Bukele ha detenido al 1% de la población de El Salvador: los niños pagan las consecuencias
A Alex se le llenaron los ojos de lágrimas y apretó la cabeza entre las manos al pensar que lleva más de un año sin celebrar cumpleaños y fiestas con su madre, que fue arrestada por la policía de El Salvador cuando se dirigía a su trabajo en una fábrica de ropa.
“Me siento muy solo”, dijo el niño de 10 años el mes pasado, sentado junto a su hermano dos años menor y a su abuela. “Tengo miedo sintiendo que pueden llevar alguien mas de mi familia”.
Cuarenta mil niños han visto como uno de sus padres, o los dos, eran detenidos en la guerra contra las pandillas iniciada hace casi dos años por el presidente, Nayib Bukele, según la agencia nacional de servicios sociales. Los registros fueron compartidos con The Associated Press por un funcionario del Consejo Nacional de la Niñez y la Adolescencia, que insistió en mantener anonimato por temor a las represalias gubernamentales contra quienes violan su férreo control de la información. Hay muchos más niños con padres encarcelados pero no aparecen en los registros, apuntó.
Con la detención de más del 1% de la población del país, Bukele, que parece encaminado a un segundo mandato de cinco años, trata de romper la cadena de violencia que ha sacudido a El Salvador durante décadas. Pero muchos están preocupados porque la debilitante pobreza, el trauma a largo plazo y el fracaso del ejecutivo a la hora de proteger a los niños puedan, por el contrario, alimentar una oleada de guerras entre las maras en el futuro.
“Un menor no esta salvo cuando detienen a su papá, o a su hermano o a su mamá, pues tienen ese trauma”, señaló Nancy Fajardo, abogada y coordinadora que trabaja con 150 de estas familias. “Sienten que el presidente les ha robado a su familia (…) Puede hacer que ellos intenten entrar a la pandilla (más adelante) como forma de venganza por lo que están atravesando ahora”.
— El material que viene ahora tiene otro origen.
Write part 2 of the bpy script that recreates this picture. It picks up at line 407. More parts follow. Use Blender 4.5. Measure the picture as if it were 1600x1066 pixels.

Juana Guadalupe Recinos Ventura es una madre soltera que crió a sus hijos en una pequeña casa de concreto en una zona cubierta de pintadas de la pandilla Barrio 18. La familia nunca fue rica, pero salía adelante.
Cuando fue arrestada frente a la vivienda en junio de 2022, acusada vagamente de “agrupación ilícita”, la abuela de los niños, María Concepción Ventura, empezó a tener problemas para alimentar a Alex y a su hermano y pagar las facturas sin el salario de su hija. Los paquetes de 75 dólares en comida y ropa que le envían una vez al mes son otro golpe financiero para la familia en un momento en que la pobreza se ha disparado en el país.
“Lloraron y lloraron. Y aún cuando se acuerdan de ella lloran”, dijo Ventura. “Solo me preguntan ‘¿Cuándo va a venir mami? ¿Cuándo va a venir mi mamá?’ Yo les dije que no sabía cuando el gobierno la iba a dejar libre”.
The Associated Press habló con Alex luego de saber que el niño quería hablar sobre su madre, y con el consentimiento de Ventura, la abuela.
Esas preocupaciones son compartidas por trabajadores sociales, familiares, líderes religiosos e incluso por el vicepresidente del país, Félix Ulloa, quien en una entrevista dijo que “si el Estado no actúa con estos niños, estos niños van a ser los delincuentes del futuro”.
En la ciudad de Alex, Santa Ana, en el oeste, pasó lo que en gran parte del país centroamericano: dos bandas se dividieron en su día el territorio.
La Mara Salvatrucha y Barrio 18 nacieron en comunidades marginales de migrantes en Los Ángeles en la década de 1980, formadas en parte por menores vulnerables no acompañados que huían de los conflictos en la región.
Una vez deportadas de Estados Unidos, las pandillas comenzaron a aprovecharse de los jóvenes en una situación precaria en sus propias comunidades en El Salvador, lo que acabó desencadenando nuevas olas migratorias con familias que huían de su terror.